***** DATA FOR PROCESSING *****

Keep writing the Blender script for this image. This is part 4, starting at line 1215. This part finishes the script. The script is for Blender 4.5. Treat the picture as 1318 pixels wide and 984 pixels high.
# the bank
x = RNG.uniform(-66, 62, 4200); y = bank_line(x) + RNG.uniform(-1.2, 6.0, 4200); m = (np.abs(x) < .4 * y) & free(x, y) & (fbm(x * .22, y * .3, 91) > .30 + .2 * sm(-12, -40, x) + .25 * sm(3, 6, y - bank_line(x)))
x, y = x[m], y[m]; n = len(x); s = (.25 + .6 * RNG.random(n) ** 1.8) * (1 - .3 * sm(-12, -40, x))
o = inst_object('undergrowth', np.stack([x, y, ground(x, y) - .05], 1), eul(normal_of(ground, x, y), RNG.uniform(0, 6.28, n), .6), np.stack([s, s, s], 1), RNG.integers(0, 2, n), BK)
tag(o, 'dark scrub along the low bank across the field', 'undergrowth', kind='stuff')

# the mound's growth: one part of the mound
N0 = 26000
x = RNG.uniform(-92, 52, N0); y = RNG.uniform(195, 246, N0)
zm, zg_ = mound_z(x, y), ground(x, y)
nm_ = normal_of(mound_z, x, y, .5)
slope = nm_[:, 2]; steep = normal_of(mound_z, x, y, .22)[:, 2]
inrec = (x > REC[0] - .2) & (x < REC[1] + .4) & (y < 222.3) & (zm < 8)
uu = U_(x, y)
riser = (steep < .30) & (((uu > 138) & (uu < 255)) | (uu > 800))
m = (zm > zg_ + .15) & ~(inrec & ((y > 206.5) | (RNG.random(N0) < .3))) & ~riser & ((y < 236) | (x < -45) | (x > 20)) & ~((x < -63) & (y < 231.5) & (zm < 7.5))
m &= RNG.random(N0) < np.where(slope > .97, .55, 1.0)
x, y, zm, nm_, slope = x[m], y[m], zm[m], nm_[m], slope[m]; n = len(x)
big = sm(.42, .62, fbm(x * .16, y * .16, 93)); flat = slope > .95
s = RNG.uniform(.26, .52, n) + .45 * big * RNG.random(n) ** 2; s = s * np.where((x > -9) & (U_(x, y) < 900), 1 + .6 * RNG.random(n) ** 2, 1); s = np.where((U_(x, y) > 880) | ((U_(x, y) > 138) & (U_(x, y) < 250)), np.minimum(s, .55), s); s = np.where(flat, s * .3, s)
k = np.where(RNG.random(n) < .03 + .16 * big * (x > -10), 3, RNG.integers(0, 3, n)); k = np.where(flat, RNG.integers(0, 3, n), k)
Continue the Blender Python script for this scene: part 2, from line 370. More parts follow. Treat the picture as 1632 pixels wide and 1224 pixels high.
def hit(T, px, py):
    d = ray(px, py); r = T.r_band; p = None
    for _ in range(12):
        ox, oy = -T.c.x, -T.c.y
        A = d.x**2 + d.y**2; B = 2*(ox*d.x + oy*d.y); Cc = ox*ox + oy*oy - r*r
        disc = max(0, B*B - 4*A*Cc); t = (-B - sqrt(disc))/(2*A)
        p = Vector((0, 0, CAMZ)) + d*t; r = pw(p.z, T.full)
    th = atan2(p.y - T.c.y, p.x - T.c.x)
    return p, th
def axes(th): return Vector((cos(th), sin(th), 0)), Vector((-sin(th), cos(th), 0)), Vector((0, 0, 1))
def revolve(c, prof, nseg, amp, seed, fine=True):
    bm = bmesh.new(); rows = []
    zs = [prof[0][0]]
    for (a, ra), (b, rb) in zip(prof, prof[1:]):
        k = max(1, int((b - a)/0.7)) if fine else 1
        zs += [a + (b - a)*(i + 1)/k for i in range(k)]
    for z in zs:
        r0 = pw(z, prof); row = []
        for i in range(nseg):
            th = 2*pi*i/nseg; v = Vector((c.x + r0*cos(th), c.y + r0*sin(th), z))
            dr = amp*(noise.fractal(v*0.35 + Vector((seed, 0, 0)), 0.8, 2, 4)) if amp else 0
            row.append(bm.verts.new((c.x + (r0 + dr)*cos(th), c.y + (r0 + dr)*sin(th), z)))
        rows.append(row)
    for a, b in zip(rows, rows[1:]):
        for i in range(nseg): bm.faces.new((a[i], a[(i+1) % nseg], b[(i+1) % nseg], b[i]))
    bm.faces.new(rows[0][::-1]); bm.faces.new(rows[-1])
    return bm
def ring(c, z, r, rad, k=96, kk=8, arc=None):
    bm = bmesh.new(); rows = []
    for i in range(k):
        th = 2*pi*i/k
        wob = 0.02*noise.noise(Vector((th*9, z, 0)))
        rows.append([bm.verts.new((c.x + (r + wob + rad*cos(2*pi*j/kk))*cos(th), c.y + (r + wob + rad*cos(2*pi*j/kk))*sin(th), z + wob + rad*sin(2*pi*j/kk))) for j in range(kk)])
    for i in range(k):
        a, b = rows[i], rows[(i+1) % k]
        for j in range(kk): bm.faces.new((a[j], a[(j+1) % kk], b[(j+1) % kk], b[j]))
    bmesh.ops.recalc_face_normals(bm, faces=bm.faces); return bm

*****

■ WHAT THE EXERCISE ASKS
Restate each of the entries above verbatim.

■ RESULT FOR THIS EXERCISE
Keep writing the Blender script for this image. This is part 4, starting at line 1215. This part finishes the script. The script is for Blender 4.5. Treat the picture as 1318 pixels wide and 984 pixels high.
# the bank
x = RNG.uniform(-66, 62, 4200); y = bank_line(x) + RNG.uniform(-1.2, 6.0, 4200); m = (np.abs(x) < .4 * y) & free(x, y) & (fbm(x * .22, y * .3, 91) > .30 + .2 * sm(-12, -40, x) + .25 * sm(3, 6, y - bank_line(x)))
x, y = x[m], y[m]; n = len(x); s = (.25 + .6 * RNG.random(n) ** 1.8) * (1 - .3 * sm(-12, -40, x))
o = inst_object('undergrowth', np.stack([x, y, ground(x, y) - .05], 1), eul(normal_of(ground, x, y), RNG.uniform(0, 6.28, n), .6), np.stack([s, s, s], 1), RNG.integers(0, 2, n), BK)
tag(o, 'dark scrub along the low bank across the field', 'undergrowth', kind='stuff')

# the mound's growth: one part of the mound
N0 = 26000
x = RNG.uniform(-92, 52, N0); y = RNG.uniform(195, 246, N0)
zm, zg_ = mound_z(x, y), ground(x, y)
nm_ = normal_of(mound_z, x, y, .5)
slope = nm_[:, 2]; steep = normal_of(mound_z, x, y, .22)[:, 2]
inrec = (x > REC[0] - .2) & (x < REC[1] + .4) & (y < 222.3) & (zm < 8)
uu = U_(x, y)
riser = (steep < .30) & (((uu > 138) & (uu < 255)) | (uu > 800))
m = (zm > zg_ + .15) & ~(inrec & ((y > 206.5) | (RNG.random(N0) < .3))) & ~riser & ((y < 236) | (x < -45) | (x > 20)) & ~((x < -63) & (y < 231.5) & (zm < 7.5))
m &= RNG.random(N0) < np.where(slope > .97, .55, 1.0)
x, y, zm, nm_, slope = x[m], y[m], zm[m], nm_[m], slope[m]; n = len(x)
big = sm(.42, .62, fbm(x * .16, y * .16, 93)); flat = slope > .95
s = RNG.uniform(.26, .52, n) + .45 * big * RNG.random(n) ** 2; s = s * np.where((x > -9) & (U_(x, y) < 900), 1 + .6 * RNG.random(n) ** 2, 1); s = np.where((U_(x, y) > 880) | ((U_(x, y) > 138) & (U_(x, y) < 250)), np.minimum(s, .55), s); s = np.where(flat, s * .3, s)
k = np.where(RNG.random(n) < .03 + .16 * big * (x > -10), 3, RNG.integers(0, 3, n)); k = np.where(flat, RNG.integers(0, 3, n), k)
Continue the Blender Python script for this scene: part 2, from line 370. More parts follow. Treat the picture as 1632 pixels wide and 1224 pixels high.
def hit(T, px, py):
    d = ray(px, py); r = T.r_band; p = None
    for _ in range(12):
        ox, oy = -T.c.x, -T.c.y
        A = d.x**2 + d.y**2; B = 2*(ox*d.x + oy*d.y); Cc = ox*ox + oy*oy - r*r
        disc = max(0, B*B - 4*A*Cc); t = (-B - sqrt(disc))/(2*A)
        p = Vector((0, 0, CAMZ)) + d*t; r = pw(p.z, T.full)
    th = atan2(p.y - T.c.y, p.x - T.c.x)
    return p, th
def axes(th): return Vector((cos(th), sin(th), 0)), Vector((-sin(th), cos(th), 0)), Vector((0, 0, 1))
def revolve(c, prof, nseg, amp, seed, fine=True):
    bm = bmesh.new(); rows = []
    zs = [prof[0][0]]
    for (a, ra), (b, rb) in zip(prof, prof[1:]):
        k = max(1, int((b - a)/0.7)) if fine else 1
        zs += [a + (b - a)*(i + 1)/k for i in range(k)]
    for z in zs:
        r0 = pw(z, prof); row = []
        for i in range(nseg):
            th = 2*pi*i/nseg; v = Vector((c.x + r0*cos(th), c.y + r0*sin(th), z))
            dr = amp*(noise.fractal(v*0.35 + Vector((seed, 0, 0)), 0.8, 2, 4)) if amp else 0
            row.append(bm.verts.new((c.x + (r0 + dr)*cos(th), c.y + (r0 + dr)*sin(th), z)))
        rows.append(row)
    for a, b in zip(rows, rows[1:]):
        for i in range(nseg): bm.faces.new((a[i], a[(i+1) % nseg], b[(i+1) % nseg], b[i]))
    bm.faces.new(rows[0][::-1]); bm.faces.new(rows[-1])
    return bm
def ring(c, z, r, rad, k=96, kk=8, arc=None):
    bm = bmesh.new(); rows = []
    for i in range(k):
        th = 2*pi*i/k
        wob = 0.02*noise.noise(Vector((th*9, z, 0)))
        rows.append([bm.verts.new((c.x + (r + wob + rad*cos(2*pi*j/kk))*cos(th), c.y + (r + wob + rad*cos(2*pi*j/kk))*sin(th), z + wob + rad*sin(2*pi*j/kk))) for j in range(kk)])
    for i in range(k):
        a, b = rows[i], rows[(i+1) % k]
        for j in range(kk): bm.faces.new((a[j], a[(j+1) % kk], b[(j+1) % kk], b[j]))
    bmesh.ops.recalc_face_normals(bm, faces=bm.faces); return bm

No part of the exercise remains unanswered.